After World War II, as nationalism and anti-colonialism peaked, Asia plunged into the Cold War. And according to Christopher Bayly and Tim Harper, 2007, Britain had helped to arm Myanmar in 1940 and 1950 when the government in Rangoon seemed about to fall. And in the coming of age of the new leviathan; the USSR and China became the new reason for which the British and American tacitly supported the emerging state of martial rule in Pakistan, Myanmar, Indonesia, and the softer authoritarianism of Malaysia and Singapore.

Ultimately, the military in Myanmar came to dominate the villages and control the ministries and the police force. According to "Forgotten Wars”, Myanmar's army appropriated more and more of the country's diminished wealth; and benefited from the perception that it was a threatened country in the midst of an armed camp, with Chinese, the rump of the British Empire or even India greedily surveying the remains of its assets of oil, timber and rice.

Finally in the last decades, Myanmar had all but become one of the first failed states. The British and Americans never sought to bolster General Ne Win's rise to power but, as in the case of Ayub Khan of Pakistan, Western politicians were relieved enough when noncommunist strongmen came to control poor and conflict-ridden countries, said Bayly and Harper.

But the greatest tragedy has been when the Americans and other Western democracies more or less continued the same policy even after the bloody 1988 uprising in Myanmar, and engaged in business as usual with the SLORC/SPDC military junta, except for some economic sanctions. But in the aftermath of 2007 Saffron Revolution, Americans and other western democrats who were the arbiters of new powers in the post-cold war, became the more visible supporters for the Burmese democracy movement.

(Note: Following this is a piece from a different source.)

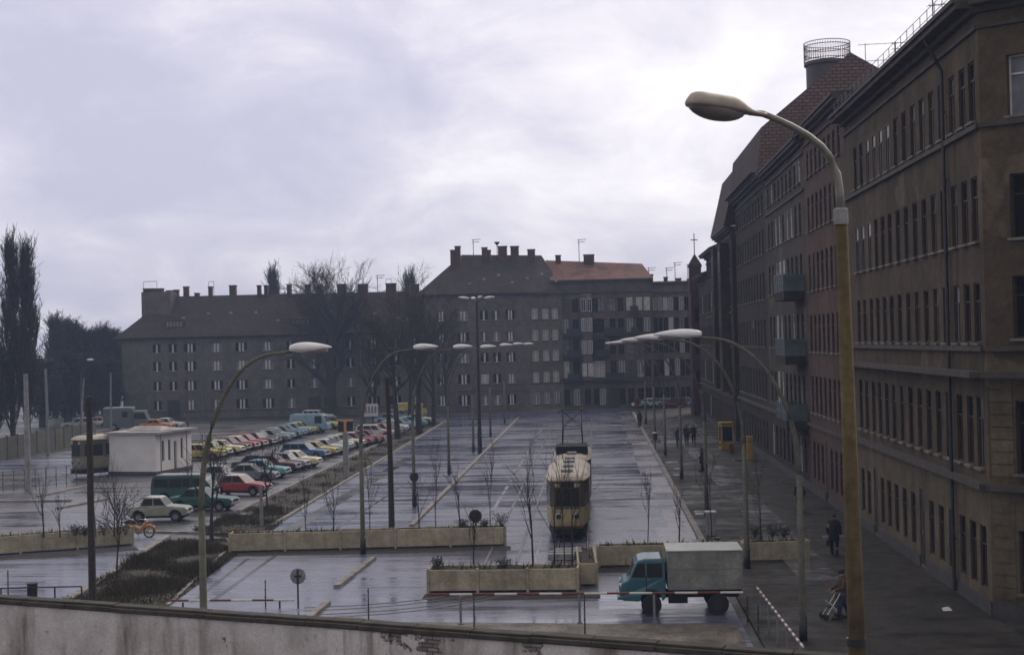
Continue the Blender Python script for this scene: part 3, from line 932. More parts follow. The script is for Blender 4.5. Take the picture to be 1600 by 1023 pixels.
def corner_house():
    X, Ya, Yb = 13.6, 50.4, 77.0
    cols = [Yb - y for y in (74.0, 72.4, 70.7, 69.1, 67.5, 65.9, 64.2, 62.5, 60.8, 59.15, 57.5, 55.9, 54.25, 52.75, 51.4)]
    cur = {}
    for c in (2, 3, 4, 5): cur[(4, c)] = 'curtain'
    for c in (8, 9): cur[(4, c)] = 'curtain_dim'
    for c in (0, 1, 2): cur[(3, c)] = 'curtain'
    cur[(2, 12)] = 'curtain_dim'
    t, pt, cols = street_house('grey brown corner tenement nearest on the right, with buff ground floor and two long ledges', X, Ya, Yb, 21.6, 'b_corner',
                               [(0.95, 3.15), (5.2, 7.7), (9.62, 11.75), (13.2, 15.5), (17.45, 19.6)], 15, 0.86, 'b_ground', 4.55, 'brown', gaps=cols, curtains=cur, doors=(2, 8), depth=.13,
                               ledges=((4.5, 4.72, .35), (8.4, 8.62, .6), (9.32, 9.5, .2), (17.1, 17.28, .16)), roof_rise=0.9, cornice=.75)
    # splayed corner front
    a = R(-38)
    ud = (math.cos(a), math.sin(a)); W = 5.2
    p0 = (X, Ya)
    mb = MB()
    holes = [(.98, 2.25, z0, z1) for z0, z1 in ((1.0, 3.15), (5.1, 7.6), (9.75, 11.9), (13.2, 15.4), (17.4, 19.5))]
    facade(mb, p0, ud, W, 0, 4.55, holes[:1], .3, 1)
    pt2, nn = facade(mb, p0, ud, W, 4.55, 21.6, holes[1:], .3, 0)
    e = pt2(W, 0)
    mb.face([(e.x, e.y, 0), (e.x + 12, e.y, 0), (e.x + 12, e.y, 21.6), (e.x, e.y, 21.6)], 0)
    mb.build('corner_wall', [M['b_corner'], M['b_ground']], t)
    for i, h in enumerate(holes):
        place_window(t, pt2, ud, h, .3, 'brown' if i != 4 else 'white', 'curtain_dim' if i == 4 else 'pane_dark')
    for z0, z1, o in ((4.5, 4.72, .35), (8.4, 8.62, .6), (9.32, 9.5, .2), (17.1, 17.28, .16), (20.55, 20.68, .12)):
        lb = MB(); ledge(lb, p0, ud, 0.0, W, z0, z1, o, inn=-.001); lb.build('string_course', M['ledge'], t)
    lb = MB()
    for z0, z1, o in ((21.1, 21.3, .25), (21.3, 21.5, .75), (21.5, 21.66, .87)): ledge(lb, p0, ud, 0.0, W, z0, z1, o, inn=-.001)
    lb.build('cornice', M['ledge'], t)
    for zb in (5.0, .75):       # rusticated courses between the windows
        for k in range(8):
            lb = MB(); ledge(lb, p0, ud, .1, .88, zb + k * .43, zb + .37 + k * .43, .03, inn=-.001); lb.build('ashlar_course', M['b_ground'], t)
    pb = MB(); ledge(pb, p0, ud, .0, W, 0, .62, .05, inn=-.001); pb.build('plinth', M['plinth'], t)
    rb = MB(); rb.face([(X, Ya, 21.67), (e.x, e.y, 21.67), (e.x + 8, e.y, 22.2), (X + 12, Ya, 22.4), (X + 6, Ya, 22.5)]); rb.build('roof', M['tar_roof'], t)
    db = MB(); y = 55.1         # rain pipe
    db.tube([(X - .75, y, 21.2), (X - .35, y, 20.4), (X - .14, y, 20.0), (X - .14, y, .2)], .075, 8)
    for z in (18.4, 15.8, 13, 10.4, 2.2): db.disc((X - .12, y, z), (0, 0, 1), .1, .06, 8)
    db.build('rain_pipe', M['metal_dark'], t)
    db = MB()                   # snow rail on the eaves
    for k in range(23):
        y = Ya + .3 + k * 1.18; db.tube([(X - .55, y, 21.62), (X - .55, y, 22.4)], .018, 4)
    for z in (22.05, 22.4): db.tube([(X - .55, Ya + .2, z), (X - .55, Yb - .2, z)], .018, 4)
    db.build('snow_rail', M['metal_grey'], t)


def right_row():
    corner_house()
    # rose house
    street_house('rose brown tenement next to the corner house', 13.6, 77.05, 91.9, 23.0, 'b_rose', [(1.0, 3.4), (5.2, 7.5), (9.0, 11.3), (12.8, 15.1), (16.5, 18.7), (19.9, 21.5)], 8, 0.85, None, 4.4, 'brown', doors=(3,), depth=.11,
                 ledges=((4.3, 4.5, .15),), roof_rise=.7, curtains={(2, 6): 'curtain_dim', (3, 1): 'curtain_dim'})
    # grey house with balconies
    t, pt, cols = street_house('grey tenement with stacked blue glazed balconies beside the rose house', 13.6, 91.95, 112.5, 22.7, 'b_grey', [(1.0, 3.3), (5.0, 7.4), (9.2, 11.5), (13.2, 15.4), (16.7, 18.7), (20.0, 21.4)], 9, 0.95, 'b_dark', 4.3, 'white', depth=.10,
                               ledges=((4.2, 4.45, .2), (19.3, 19.45, .12)), roof_rise=.7,
                               curtains={(4, 6): 'curtain_dim', (3, 3): 'curtain', (3, 4): 'curtain', (2, 2): 'curtain', (2, 3): 'curtain_dim', (1, 3): 'curtain_dim', (1, 2): 'curtain', (4, 2): 'curtain_dim', (4, 3): 'curtain_dim'})
    for z in (4.5, 8.7, 12.9):
        b = MB(); b.box(12.25, 13.59, 92.6, 97.4, z - .55, z); o = b.build('balcony', M['b_dark'], t)
        g = MB()
        g.box(12.25, 12.30, 92.6, 97.4, z + .02, z + 1.1); g.box(12.31, 13.58, 92.6, 92.65, z + .02, z + 1.1); g.box(12.31, 13.58, 97.35, 97.4, z + .02, z + 1.1)
        g.build('glazing', M['balc'], o)
        r = MB()
        for k in range(6): r.box(12.20, 12.245, 92.6 + k * .95, 92.65 + k * .95, z, z + 1.15)
        r.box(12.19, 12.24, 92.6, 97.4, z + 1.11, z + 1.17); r.box(12.2, 12.245, 92.66, 97.34, z + .55, z + .59)
        r.build('railing', M['metal_grey'], o)
    # tall house with the brick gable and the drum
    t, pt, cols = street_house('tall dark tenement with big brick gable and round lattice topped turret on its roof', 13.6, 112.55, 136, 22.9, 'b_dark', [(1.0, 3.3), (5.0, 7.4), (9.2, 11.4), (13.0, 15.2), (16.6, 18.6), (19.8, 21.4)], 10, 0.95, None, 4.3, 'brown', depth=.10,
                               ledges=((4.2, 4.45, .2),), roof_rise=None, roof_back=15,
                               curtains={(4, 3): 'curtain_dim', (3, 7): 'curtain_dim', (2, 5): 'curtain', (1, 6): 'curtain_dim'})
    prof = [(13.1, 22.97), (13.5, 26.5), (20.6, 32.2), (26.5, 28.6), (28.6, 22.97)]
    for y, s in ((113, 1), (135.9, -1)):
        mb = MB(); q = [(x, y, z) for x, z in prof]; mb.face(q[::-1] if s > 0 else q)
        mb.build('gable_wall', M['brick_gable'], t)
    mb = MB()
    for k in range(4):
        a, b = prof[k], prof[k + 1]
        mb.face([(a[0], 113.01, a[1]), (a[0], 135.9, a[1]), (b[0], 135.9, b[1]), (b[0], 113.01, b[1])], 0 if k else 1)
    mb.face([(12.6, 112.9, 22.965), (13.12, 112.9, 22.965), (13.12, 136, 22.965), (12.6, 136, 22.965)])
    mb.build('roof', [M['tile_dark'], M['mansard']], t)
    mb = MB(); mb.box(17.6, 24, 112.7, 112.99, 22.97, 25.6); mb.build('parapet', M['b_dark'], t)
    for x, y, z0, z1, w in ((24.5, 121, 28, 31.0, 1.0), (23, 131, 28, 31.5, 1.0)):
        mb = MB(); mb.box(x - w / 2, x + w / 2, y - .4, y + .4, z0, z1); mb.box(x - w / 2 - .06, x + w / 2 + .06, y - .46, y + .46, z1 + .001, z1 + .15); mb.build('chimney', M['chimney'], t)
    mb = MB(); cx, cy, r = 20.95, 126, 1.9
    n = 28
    ring = lambda rr, z: [(cx + rr * math.cos(6.2832 * k / n), cy + rr * math.sin(6.2832 * k / n), z) for k in range(n)]
    mb.rings([ring(r - .08, 26), ring(r - .05, 33.5), ring(r + .12, 33.65), ring(r + .12, 33.9), ring(r, 33.95)])
    tu = mb.build('turret', M['drum'], t, smooth=False)
    mb = MB()
    for zz in (34.1, 34.7, 35.3, 35.6):
        mb.tube(ring(r + .1, zz) + [ring(r + .1, zz)[0]], .035, 4, cap=False)
    for k in range(n * 2):
        a = 6.2832 * k / (n * 2); p = (cx + (r + .1) * math.cos(a), cy + (r + .1) * math.sin(a))
        a2 = a + .22; q = (cx + (r + .1) * math.cos(a2), cy + (r + .1) * math.sin(a2))
        mb.tube([(p[0], p[1], 33.95), (p[0], p[1], 35.6)], .018, 3)
        mb.tube([(p[0], p[1], 34.0), (q[0], q[1], 35.4)], .013, 3)
    mb.build('lattice_crown', M['rust'], tu)
    # dark houses further on
    rows5 = [(1.0, 3.4), (5.0, 7.4), (9.2, 11.4), (13.0, 15.2), (16.6, 18.6)]
    t, pt, cols = street_house('blackened tenement with mansard roof past the tall gabled house', 13.2, 136.05, 152, 20.6, 'b_dark2', rows5, 7, 1.0, None, 4.3, 'brown', depth=.10, ledges=((4.2, 4.45, .2), (12.3, 12.5, .15)), roof_rise=None, cornice=.5)
    mb = MB()
    prof = [(12.5, 20.60), (12.9, 22.2), (13.4, 24.2), (13.9, 26.3), (18, 27.6), (26, 21)]
    for k in range(5):
        a, b = prof[k], prof[k + 1]
        mb.face([(a[0], 136.2, a[1]), (a[0], 151.9, a[1]), (b[0], 151.9, b[1]), (b[0], 136.2, b[1])])
    mb.face([(x, 136.2, z) for x, z in prof][::-1]); mb.build('roof', M['mansard'], t)
    for y0 in (139, 147):
        mb = MB(); mb.box(12.35, 13.19, y0, y0 + 3, 4.8, 19.2); o = mb.build('bay', M['b_dark2'], t)
        for z in (5.4, 9.3, 13.1, 16.4):
            pm, fm, sm = window_meshes(1.6, 2.0, 'white', 'pane_dark')
            q = bpy.data.objects.new('window', pm); C.objects.link(q); q.parent = o; q.location = (12.31, y0 + 1.5, z); q.rotation_euler = (0, 0, -math.pi / 2)
    t, pt, cols = street_house('blackened tenement with bay fronts and stepped cornice, second past the gabled house', 13.3, 152.05, 168, 19.6, 'b_dark', rows5, 7, 1.0, None, 4.3, 'white', depth=.10, ledges=((4.2, 4.45, .2), (12.3, 12.5, .15)), roof_rise=3.0, cornice=.8, roofm='mansard',
                               curtains={(2, 3): 'curtain_dim', (3, 5): 'curtain_dim'})
    t, pt, cols = street_house('last dark tenement of the row before the slim brick tower', 13.4, 168.05, 183, 17.6, 'b_dark2', rows5[:4], 6, 1.0, None, 4.3, 'white', depth=.10, ledges=((4.2, 4.45, .2),), roof_rise=2.5, cornice=.7, roofm='mansard')
    # slim brick tower with a cross
    t = thing('brick_tower', 'slim dark red brick tower with a cross on its tip', 'tower', (13.75, 186.0, 0))
    mb = MB(); mb.box(-1.3, 3, -2.9, 2.5, 0, 16.0); mb.box(-1.3, .2, -1.2, .4, 16.001, 19.2); mb.box(-1.4, .3, -1.3, .5, 19.201, 19.45); mb.build('wall', M['tower_brick'], t)
    mb = MB(); mb.add([(-1.4, -1.3, 19.46), (.3, -1.3, 19.46), (.3, .5, 19.46), (-1.4, .5, 19.46), (-.55, -.4, 21.0)], [(0, 1, 4), (1, 2, 4), (2, 3, 4), (3, 0, 4)]); mb.build('roof', M['mansard'], t)
    mb = MB(); mb.tube([(-.55, -.4, 20.9), (-.55, -.4, 23.6)], .06, 5); mb.box(-1.0, -.1, -.44, -.36, 22.7, 22.82); mb.build('cross', M['metal_dark'], t)
    for z in (4, 8, 12):
        mb = MB(); mb.box(-.9, -.4, -2.93, -2.9, z, z + 1.8); mb.build('window', M['pane_dark'], t)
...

The perception of 'civil and political rights', for Americans and other free societies, may be no more than a tool, or political currency to pressure unsavory regimes around the world. But for every Burmese including the soldiers, it is a question of life and death at this juncture in Naypyidaw's politics. Akhil Reed Amar, 1998, points out that the necessary preconditions for democratic self-government by the people of a free state is, ''a broad understanding of arms''. There can be no democracy unless there is a precondition for democratic self-government, to control the armed forces.

The unparalleled success of American democracy rested on one important lesson they learned from the Glorious Revolution of 1688; of placing the standing army under the control of the civilian parliamentary government. It was without a doubt from the beginning that, Americans could not have dreamed of unalienable rights to life, liberty and the pursuit of happiness if they have surrendered the civilian control of the peacetime army. Which unfortunately, was what took place in Myanmar since independence in 1948 - granting a handful of armed men in uniforms the power to kill and to reap the riches of Myanmar.

Until this can be altered, like the America's supreme law, the Constitution - which, according to Akhil Reed Amar, is "superior to all other legal texts precisely because it was to be ordained, and could later be altered, by the supreme lawgiver the people - and until the people are given power to protect their families, their lives and their possessions from the violence of armed forces, the ship for democracy has not yet sailed for Myanmar.

January 13 may still be the finest moment in the darkest chapter of Myanmar. The courage to let it happen and the courage to reconcile - has been breathtaking. But no one should turn their back on the task at hand, No one knows yet whether the freedom's gate is near. Until the army is behind democracy, until civilians instead of the army become the arbiter of power in Myanmar, Aung San Suu Kyi said that freedom is not irreversible. And to change Myanmar, Aung San Suu Kyi said that the people themselves will have to take the initiative. The fate of Myanmar has always been in the hands of the Burmese people; the soldiers, the students and the ethnic nationality leaders.